-- START Dataset content --

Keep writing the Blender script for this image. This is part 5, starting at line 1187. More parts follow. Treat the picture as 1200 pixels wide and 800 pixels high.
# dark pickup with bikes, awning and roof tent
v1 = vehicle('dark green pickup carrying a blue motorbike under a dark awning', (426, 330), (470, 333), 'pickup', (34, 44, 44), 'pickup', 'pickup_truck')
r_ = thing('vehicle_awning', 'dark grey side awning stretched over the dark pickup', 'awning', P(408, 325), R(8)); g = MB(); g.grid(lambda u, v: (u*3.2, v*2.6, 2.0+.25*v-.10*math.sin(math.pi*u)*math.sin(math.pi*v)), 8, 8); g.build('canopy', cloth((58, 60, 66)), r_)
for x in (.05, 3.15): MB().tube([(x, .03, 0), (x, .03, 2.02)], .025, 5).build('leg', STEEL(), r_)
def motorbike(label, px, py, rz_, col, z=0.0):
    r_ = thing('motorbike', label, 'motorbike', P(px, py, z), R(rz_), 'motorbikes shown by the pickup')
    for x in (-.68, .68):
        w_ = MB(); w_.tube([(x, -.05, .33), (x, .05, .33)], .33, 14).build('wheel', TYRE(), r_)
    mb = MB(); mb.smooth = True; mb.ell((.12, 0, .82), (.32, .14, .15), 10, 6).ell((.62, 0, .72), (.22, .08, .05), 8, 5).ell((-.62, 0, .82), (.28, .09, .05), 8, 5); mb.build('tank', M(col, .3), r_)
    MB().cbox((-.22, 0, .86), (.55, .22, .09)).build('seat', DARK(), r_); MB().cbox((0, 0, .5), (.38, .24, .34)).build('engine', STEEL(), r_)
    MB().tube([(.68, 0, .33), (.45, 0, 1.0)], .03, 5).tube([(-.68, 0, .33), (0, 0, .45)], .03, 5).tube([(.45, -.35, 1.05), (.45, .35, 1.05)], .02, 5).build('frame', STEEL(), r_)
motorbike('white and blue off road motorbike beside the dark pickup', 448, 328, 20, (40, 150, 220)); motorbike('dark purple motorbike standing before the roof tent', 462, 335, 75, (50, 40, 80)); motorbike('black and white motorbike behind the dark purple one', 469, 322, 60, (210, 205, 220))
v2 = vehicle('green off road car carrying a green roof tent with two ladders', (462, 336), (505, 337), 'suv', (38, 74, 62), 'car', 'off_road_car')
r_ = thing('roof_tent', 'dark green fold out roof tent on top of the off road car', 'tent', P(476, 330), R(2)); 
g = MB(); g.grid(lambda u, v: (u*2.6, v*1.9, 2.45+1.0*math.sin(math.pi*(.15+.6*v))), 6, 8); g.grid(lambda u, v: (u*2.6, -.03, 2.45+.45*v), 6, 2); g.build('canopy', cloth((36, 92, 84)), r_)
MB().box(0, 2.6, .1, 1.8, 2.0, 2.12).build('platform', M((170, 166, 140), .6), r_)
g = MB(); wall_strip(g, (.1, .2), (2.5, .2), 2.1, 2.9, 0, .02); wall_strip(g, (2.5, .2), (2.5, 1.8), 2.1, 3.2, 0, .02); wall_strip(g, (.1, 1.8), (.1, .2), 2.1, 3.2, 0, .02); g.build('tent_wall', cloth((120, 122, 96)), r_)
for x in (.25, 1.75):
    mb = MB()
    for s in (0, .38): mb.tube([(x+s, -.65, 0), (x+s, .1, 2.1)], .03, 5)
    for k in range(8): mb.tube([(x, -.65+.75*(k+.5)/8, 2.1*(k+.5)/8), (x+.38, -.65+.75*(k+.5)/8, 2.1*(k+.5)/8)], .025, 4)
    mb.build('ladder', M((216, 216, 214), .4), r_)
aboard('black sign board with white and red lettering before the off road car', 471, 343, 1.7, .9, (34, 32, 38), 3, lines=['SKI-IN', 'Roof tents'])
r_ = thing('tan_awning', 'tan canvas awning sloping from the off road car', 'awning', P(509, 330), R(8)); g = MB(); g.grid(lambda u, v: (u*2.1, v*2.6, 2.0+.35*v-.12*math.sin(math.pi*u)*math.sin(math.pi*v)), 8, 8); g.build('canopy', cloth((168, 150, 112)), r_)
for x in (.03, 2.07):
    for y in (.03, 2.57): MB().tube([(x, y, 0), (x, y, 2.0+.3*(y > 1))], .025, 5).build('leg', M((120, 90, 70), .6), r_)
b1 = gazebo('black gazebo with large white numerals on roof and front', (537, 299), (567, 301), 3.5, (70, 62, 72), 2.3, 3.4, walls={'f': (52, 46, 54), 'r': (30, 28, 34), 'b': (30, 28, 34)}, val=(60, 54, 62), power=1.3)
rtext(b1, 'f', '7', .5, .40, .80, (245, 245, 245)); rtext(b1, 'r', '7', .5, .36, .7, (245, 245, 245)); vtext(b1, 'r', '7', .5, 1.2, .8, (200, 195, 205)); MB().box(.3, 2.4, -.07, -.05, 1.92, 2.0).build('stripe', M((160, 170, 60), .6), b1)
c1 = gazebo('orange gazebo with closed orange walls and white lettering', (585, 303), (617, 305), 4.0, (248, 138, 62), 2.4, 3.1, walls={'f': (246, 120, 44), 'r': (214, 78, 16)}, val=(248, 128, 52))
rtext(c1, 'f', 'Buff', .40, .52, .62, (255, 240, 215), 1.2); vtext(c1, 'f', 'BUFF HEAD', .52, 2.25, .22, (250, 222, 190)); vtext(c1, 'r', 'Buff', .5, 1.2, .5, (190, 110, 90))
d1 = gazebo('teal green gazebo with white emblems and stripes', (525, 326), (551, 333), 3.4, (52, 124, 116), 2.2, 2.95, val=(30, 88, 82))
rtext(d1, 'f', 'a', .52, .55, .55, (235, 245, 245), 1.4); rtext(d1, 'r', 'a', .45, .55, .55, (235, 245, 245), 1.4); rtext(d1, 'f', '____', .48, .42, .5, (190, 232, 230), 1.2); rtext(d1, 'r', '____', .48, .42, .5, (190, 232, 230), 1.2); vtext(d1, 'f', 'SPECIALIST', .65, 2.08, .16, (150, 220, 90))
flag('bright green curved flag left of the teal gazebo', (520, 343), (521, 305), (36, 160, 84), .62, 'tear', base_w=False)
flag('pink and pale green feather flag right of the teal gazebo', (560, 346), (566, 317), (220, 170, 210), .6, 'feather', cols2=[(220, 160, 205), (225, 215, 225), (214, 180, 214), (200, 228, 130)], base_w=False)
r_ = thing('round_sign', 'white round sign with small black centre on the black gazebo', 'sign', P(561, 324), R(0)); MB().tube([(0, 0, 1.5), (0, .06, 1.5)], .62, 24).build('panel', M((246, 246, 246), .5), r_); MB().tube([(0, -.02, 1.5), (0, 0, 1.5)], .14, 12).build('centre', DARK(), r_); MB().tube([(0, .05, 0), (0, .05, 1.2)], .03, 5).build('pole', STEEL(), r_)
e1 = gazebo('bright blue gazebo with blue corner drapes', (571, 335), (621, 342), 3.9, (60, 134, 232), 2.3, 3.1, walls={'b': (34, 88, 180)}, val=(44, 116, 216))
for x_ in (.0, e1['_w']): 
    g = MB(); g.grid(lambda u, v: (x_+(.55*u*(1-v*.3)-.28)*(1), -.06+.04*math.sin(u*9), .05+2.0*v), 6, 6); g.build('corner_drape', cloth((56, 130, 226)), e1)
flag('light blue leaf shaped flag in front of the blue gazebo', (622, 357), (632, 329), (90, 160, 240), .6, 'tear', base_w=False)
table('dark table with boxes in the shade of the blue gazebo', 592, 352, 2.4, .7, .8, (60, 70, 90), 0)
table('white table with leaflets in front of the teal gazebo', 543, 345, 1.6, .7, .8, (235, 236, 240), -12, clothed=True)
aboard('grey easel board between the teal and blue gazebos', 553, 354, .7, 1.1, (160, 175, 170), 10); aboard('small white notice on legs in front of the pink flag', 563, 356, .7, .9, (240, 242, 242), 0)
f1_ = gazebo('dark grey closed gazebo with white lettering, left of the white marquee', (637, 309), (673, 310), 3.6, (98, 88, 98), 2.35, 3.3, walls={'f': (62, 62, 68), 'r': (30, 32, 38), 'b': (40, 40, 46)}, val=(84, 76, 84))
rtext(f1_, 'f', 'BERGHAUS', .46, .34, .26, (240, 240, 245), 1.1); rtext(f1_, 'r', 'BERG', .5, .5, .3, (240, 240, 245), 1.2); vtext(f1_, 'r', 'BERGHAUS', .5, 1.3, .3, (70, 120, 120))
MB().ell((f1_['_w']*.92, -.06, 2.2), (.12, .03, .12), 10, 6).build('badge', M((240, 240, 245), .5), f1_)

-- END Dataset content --

Directive =
Which lines above run from the one containing "b1 = gazebo('black" down to the one containing "rtext(b1, 'f', '7', .5, .40, .80, (245, 245, 245));"? Repeat exactly those, both ends included, and nothing else.

Task answer =
b1 = gazebo('black gazebo with large white numerals on roof and front', (537, 299), (567, 301), 3.5, (70, 62, 72), 2.3, 3.4, walls={'f': (52, 46, 54), 'r': (30, 28, 34), 'b': (30, 28, 34)}, val=(60, 54, 62), power=1.3)
rtext(b1, 'f', '7', .5, .40, .80, (245, 245, 245)); rtext(b1, 'r', '7', .5, .36, .7, (245, 245, 245)); vtext(b1, 'r', '7', .5, 1.2, .8, (200, 195, 205)); MB().box(.3, 2.4, -.07, -.05, 1.92, 2.0).build('stripe', M((160, 170, 60), .6), b1)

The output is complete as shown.